**Short exercise**
Your task is to copy the listing exactly, with the pictures left out.

(begin)

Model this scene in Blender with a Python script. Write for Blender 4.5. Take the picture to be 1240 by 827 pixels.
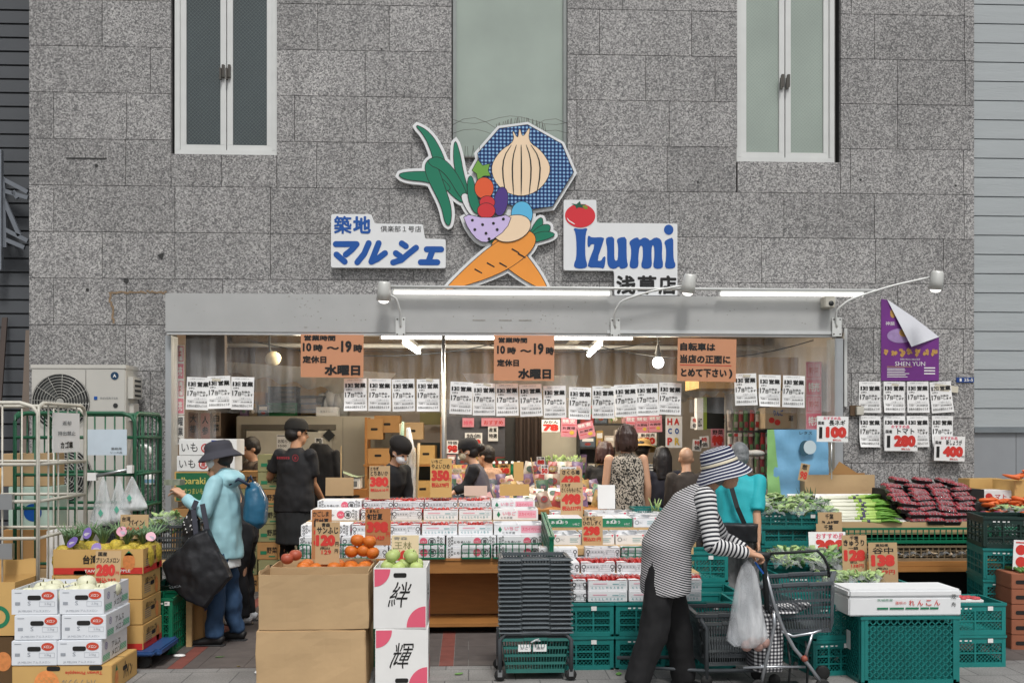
import bpy, bmesh, math, random
from mathutils import Vector, Matrix, noise
for o in list(bpy.data.objects): bpy.data.objects.remove(o)
S = bpy.context.scene; COL = S.collection
R = math.radians
rnd = random.Random(11)
# ------------------------------------------------------------------ camera, sky, sun, exposure
CAMY, CAMZ, YAW, FPX, HORIZ = -9.6, 1.56, R(2.5), 1240 * 35 / 36, 525
cam = bpy.data.cameras.new('camera'); camo = bpy.data.objects.new('camera', cam); COL.objects.link(camo)
camo.location = (0, CAMY, CAMZ); camo.rotation_euler = (R(90), 0, -YAW)
cam.lens = 35; cam.sensor_width = 36; cam.shift_y = (HORIZ - 413.5) / 1240; cam.clip_end = 500
S.camera = camo
W = bpy.data.worlds.new('World'); S.world = W; W.use_nodes = True
nt = W.node_tree; bg = nt.nodes['Background']
sky = nt.nodes.new('ShaderNodeTexSky'); sky.sky_type = 'NISHITA'; sky.sun_disc = False
SUN_EL, SUN_AZ = R(58), R(172)
sky.sun_elevation = SUN_EL; sky.sun_rotation = SUN_AZ; sky.dust_density = 4; sky.air_density = 1.0
hs = nt.nodes.new('ShaderNodeHueSaturation'); hs.inputs['Saturation'].default_value = 0.22
nt.links.new(sky.outputs[0], hs.inputs['Color']); nt.links.new(hs.outputs[0], bg.inputs[0])
bg.inputs[1].default_value = 0.08
sun = bpy.data.lights.new('sun', 'SUN'); sun.energy = 1.5; sun.angle = R(11); sun.color = (1, .975, .94)
suno = bpy.data.objects.new('sun', sun); COL.objects.link(suno)
sd = Vector((math.sin(SUN_AZ) * math.cos(SUN_EL), math.cos(SUN_AZ) * math.cos(SUN_EL), math.sin(SUN_EL)))
suno.rotation_euler = sd.to_track_quat('Z', 'Y').to_euler()
S.view_settings.view_transform = 'Standard'; S.view_settings.look = 'None'
S.view_settings.gamma = 1; S.view_settings.exposure = 0.42; S.view_settings.use_curve_mapping = False
S.cycles.max_bounces = 8; S.cycles.transparent_max_bounces = 16
S.cycles.use_denoising = True
# ------------------------------------------------------------------ measuring: photo pixel (1240 wide) on a world plane
_f = Vector((math.sin(YAW), math.cos(YAW), 0)); _r = Vector((math.cos(YAW), -math.sin(YAW), 0)); _u = Vector((0, 0, 1))
def ray(px, py): return _f + _r * ((px - 620) / FPX) + _u * ((HORIZ - py) / FPX)
def P(px, py, Y):
 d = ray(px, py); return Vector((0, CAMY, CAMZ)) + d * ((Y - CAMY) / d.y)
def X(px, Y): return P(px, 500, Y).x
def Z(py, Y, px=620): return P(px, py, Y).z
def sc(px, Y):
 d = ray(px, 500); return FPX / ((Y - CAMY) / d.y)
# ------------------------------------------------------------------ materials
def lin(c): return c / 12.92 if c <= .04045 else ((c + .055) / 1.055) ** 2.4
def hx(h): return tuple(lin(int(h[i:i + 2], 16) / 255) for i in (1, 3, 5))
_mc = {}
def mat(name, col, rough=.6, metal=0, var=.1, scale=6, bump=0, bscale=60, trans=0, alpha=1, emit=0, spec=.5, coat=0, stretch=None):
 if name in _mc: return _mc[name]
 if isinstance(col, str): col = hx(col)
 m = bpy.data.materials.new(name); m.use_nodes = True; n = m.node_tree.nodes; L = m.node_tree.links
 b = n['Principled BSDF']; b.inputs['Base Color'].default_value = (*col, 1)
 b.inputs['Roughness'].default_value = rough; b.inputs['Metallic'].default_value = metal
 b.inputs['Specular IOR Level'].default_value = spec
 b.inputs['Alpha'].default_value = alpha; b.inputs['Transmission Weight'].default_value = trans
 b.inputs['Coat Weight'].default_value = coat
 if emit:
  b.inputs['Emission Color'].default_value = (*col, 1); b.inputs['Emission Strength'].default_value = emit
 tc = n.new('ShaderNodeTexCoord'); src = tc.outputs['Object']
 if stretch:
  mp = n.new('ShaderNodeMapping'); mp.inputs['Scale'].default_value = stretch; L.new(src, mp.inputs[0]); src = mp.outputs[0]
 if var:
  t = n.new('ShaderNodeTexNoise'); t.inputs['Scale'].default_value = scale; t.inputs['Detail'].default_value = 5; L.new(src, t.inputs[0])
  oi = n.new('ShaderNodeObjectInfo')
  ad = n.new('ShaderNodeMath'); ad.operation = 'MULTIPLY_ADD'; ad.inputs[1].default_value = .35; L.new(oi.outputs['Random'], ad.inputs[0]); L.new(t.outputs[0], ad.inputs[2])
  rp = n.new('ShaderNodeMapRange'); rp.inputs[1].default_value = .35; rp.inputs[2].default_value = 1.0
  rp.inputs[3].default_value = 1 - var; rp.inputs[4].default_value = 1 + var; L.new(ad.outputs[0], rp.inputs[0])
  mx = n.new('ShaderNodeVectorMath'); mx.operation = 'SCALE'; mx.inputs[0].default_value = col
  L.new(rp.outputs[0], mx.inputs['Scale']); L.new(mx.outputs[0], b.inputs['Base Color'])
 if bump:
  t2 = n.new('ShaderNodeTexNoise'); t2.inputs['Scale'].default_value = bscale; t2.inputs['Detail'].default_value = 4; L.new(src, t2.inputs[0])
  bp = n.new('ShaderNodeBump'); bp.inputs['Strength'].default_value = bump; bp.inputs['Distance'].default_value = .01
  L.new(t2.outputs[0], bp.inputs['Height']); L.new(bp.outputs[0], b.inputs['Normal'])
 _mc[name] = m; return m
def nodes(m): return m.node_tree.nodes, m.node_tree.links, m.node_tree.nodes['Principled BSDF']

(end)

**Output below**
Model this scene in Blender with a Python script. Write for Blender 4.5. Take the picture to be 1240 by 827 pixels.
import bpy, bmesh, math, random
from mathutils import Vector, Matrix, noise
for o in list(bpy.data.objects): bpy.data.objects.remove(o)
S = bpy.context.scene; COL = S.collection
R = math.radians
rnd = random.Random(11)
# ------------------------------------------------------------------ camera, sky, sun, exposure
CAMY, CAMZ, YAW, FPX, HORIZ = -9.6, 1.56, R(2.5), 1240 * 35 / 36, 525
cam = bpy.data.cameras.new('camera'); camo = bpy.data.objects.new('camera', cam); COL.objects.link(camo)
camo.location = (0, CAMY, CAMZ); camo.rotation_euler = (R(90), 0, -YAW)
cam.lens = 35; cam.sensor_width = 36; cam.shift_y = (HORIZ - 413.5) / 1240; cam.clip_end = 500
S.camera = camo
W = bpy.data.worlds.new('World'); S.world = W; W.use_nodes = True
nt = W.node_tree; bg = nt.nodes['Background']
sky = nt.nodes.new('ShaderNodeTexSky'); sky.sky_type = 'NISHITA'; sky.sun_disc = False
SUN_EL, SUN_AZ = R(58), R(172)
sky.sun_elevation = SUN_EL; sky.sun_rotation = SUN_AZ; sky.dust_density = 4; sky.air_density = 1.0
hs = nt.nodes.new('ShaderNodeHueSaturation'); hs.inputs['Saturation'].default_value = 0.22
nt.links.new(sky.outputs[0], hs.inputs['Color']); nt.links.new(hs.outputs[0], bg.inputs[0])
bg.inputs[1].default_value = 0.08
sun = bpy.data.lights.new('sun', 'SUN'); sun.energy = 1.5; sun.angle = R(11); sun.color = (1, .975, .94)
suno = bpy.data.objects.new('sun', sun); COL.objects.link(suno)
sd = Vector((math.sin(SUN_AZ) * math.cos(SUN_EL), math.cos(SUN_AZ) * math.cos(SUN_EL), math.sin(SUN_EL)))
suno.rotation_euler = sd.to_track_quat('Z', 'Y').to_euler()
S.view_settings.view_transform = 'Standard'; S.view_settings.look = 'None'
S.view_settings.gamma = 1; S.view_settings.exposure = 0.42; S.view_settings.use_curve_mapping = False
S.cycles.max_bounces = 8; S.cycles.transparent_max_bounces = 16
S.cycles.use_denoising = True
# ------------------------------------------------------------------ measuring: photo pixel (1240 wide) on a world plane
_f = Vector((math.sin(YAW), math.cos(YAW), 0)); _r = Vector((math.cos(YAW), -math.sin(YAW), 0)); _u = Vector((0, 0, 1))
def ray(px, py): return _f + _r * ((px - 620) / FPX) + _u * ((HORIZ - py) / FPX)
def P(px, py, Y):
 d = ray(px, py); return Vector((0, CAMY, CAMZ)) + d * ((Y - CAMY) / d.y)
def X(px, Y): return P(px, 500, Y).x
def Z(py, Y, px=620): return P(px, py, Y).z
def sc(px, Y):
 d = ray(px, 500); return FPX / ((Y - CAMY) / d.y)
# ------------------------------------------------------------------ materials
def lin(c): return c / 12.92 if c <= .04045 else ((c + .055) / 1.055) ** 2.4
def hx(h): return tuple(lin(int(h[i:i + 2], 16) / 255) for i in (1, 3, 5))
_mc = {}
def mat(name, col, rough=.6, metal=0, var=.1, scale=6, bump=0, bscale=60, trans=0, alpha=1, emit=0, spec=.5, coat=0, stretch=None):
 if name in _mc: return _mc[name]
 if isinstance(col, str): col = hx(col)
 m = bpy.data.materials.new(name); m.use_nodes = True; n = m.node_tree.nodes; L = m.node_tree.links
 b = n['Principled BSDF']; b.inputs['Base Color'].default_value = (*col, 1)
 b.inputs['Roughness'].default_value = rough; b.inputs['Metallic'].default_value = metal
 b.inputs['Specular IOR Level'].default_value = spec
 b.inputs['Alpha'].default_value = alpha; b.inputs['Transmission Weight'].default_value = trans
 b.inputs['Coat Weight'].default_value = coat
 if emit:
  b.inputs['Emission Color'].default_value = (*col, 1); b.inputs['Emission Strength'].default_value = emit
 tc = n.new('ShaderNodeTexCoord'); src = tc.outputs['Object']
 if stretch:
  mp = n.new('ShaderNodeMapping'); mp.inputs['Scale'].default_value = stretch; L.new(src, mp.inputs[0]); src = mp.outputs[0]
 if var:
  t = n.new('ShaderNodeTexNoise'); t.inputs['Scale'].default_value = scale; t.inputs['Detail'].default_value = 5; L.new(src, t.inputs[0])
  oi = n.new('ShaderNodeObjectInfo')
  ad = n.new('ShaderNodeMath'); ad.operation = 'MULTIPLY_ADD'; ad.inputs[1].default_value = .35; L.new(oi.outputs['Random'], ad.inputs[0]); L.new(t.outputs[0], ad.inputs[2])
  rp = n.new('ShaderNodeMapRange'); rp.inputs[1].default_value = .35; rp.inputs[2].default_value = 1.0
  rp.inputs[3].default_value = 1 - var; rp.inputs[4].default_value = 1 + var; L.new(ad.outputs[0], rp.inputs[0])
  mx = n.new('ShaderNodeVectorMath'); mx.operation = 'SCALE'; mx.inputs[0].default_value = col
  L.new(rp.outputs[0], mx.inputs['Scale']); L.new(mx.outputs[0], b.inputs['Base Color'])
 if bump:
  t2 = n.new('ShaderNodeTexNoise'); t2.inputs['Scale'].default_value = bscale; t2.inputs['Detail'].default_value = 4; L.new(src, t2.inputs[0])
  bp = n.new('ShaderNodeBump'); bp.inputs['Strength'].default_value = bump; bp.inputs['Distance'].default_value = .01
  L.new(t2.outputs[0], bp.inputs['Height']); L.new(bp.outputs[0], b.inputs['Normal'])
 _mc[name] = m; return m
def nodes(m): return m.node_tree.nodes, m.node_tree.links, m.node_tree.nodes['Principled BSDF']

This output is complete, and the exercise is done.